See more from this Division: General Discipline Sessions
See more from this Session: Marine/Coastal Science
Sunday, 5 October 2008: 1:50 PM
George R. Brown Convention Center, 320DE
Abstract:
Numerical models of coastal processes are commonly used to predict the impacts of human activities on developed beaches. Examples abound of our failures in this regard, and are often excused as artifacts of unusual storms or problems with numerical models. Recent work on complex natural systems coupled with human systems highlights the extreme difficulty of predicting even decadal-term outcomes, much less long-term futures. These coupled systems possess many properties and non-linear effects that are not embedded in our relatively simple models for nearshore sand movement or for shoreline behavior as a result of sea-level rise. Examples from Saco Bay, Maine, a large, river-fed pocket beach system with 300 years of human impact will demonstrate the futility of modeling the system. Legacy effects of structures are thought to decay exponentially over a decade, but evidence of erosion and accretion in different parts of the bay after 150 years is observed.

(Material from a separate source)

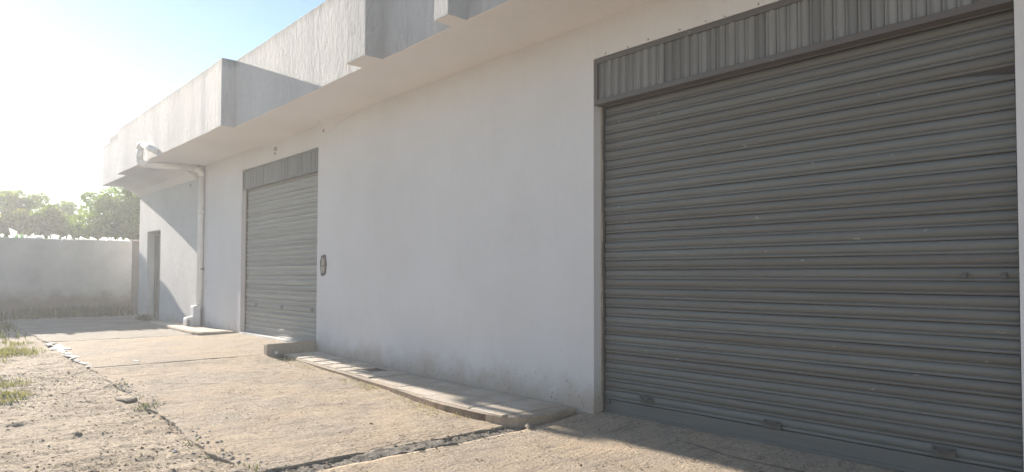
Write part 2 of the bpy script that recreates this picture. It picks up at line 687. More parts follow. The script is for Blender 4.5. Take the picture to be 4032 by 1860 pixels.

Added complexity occurs when new structures are prematurely built to modify the presumed equilibrium effect of earlier ones. Thus, people built on the collapsed remnants of a tidal delta that accreted to a beach near a jetty, and then began adding new protective structures as the new land eroded and caused distant erosion. Surprise effects like a law that precluded seawalls following a damaging storm spawned a political outcry for large, new breakwaters that may lead to more distant erosion. It is difficult to understand how numerical models or longshore transport of the Bruun Rule, employed at any stage of this region's history, would have adequately predicted how people and nature would combine to reform the developed beach.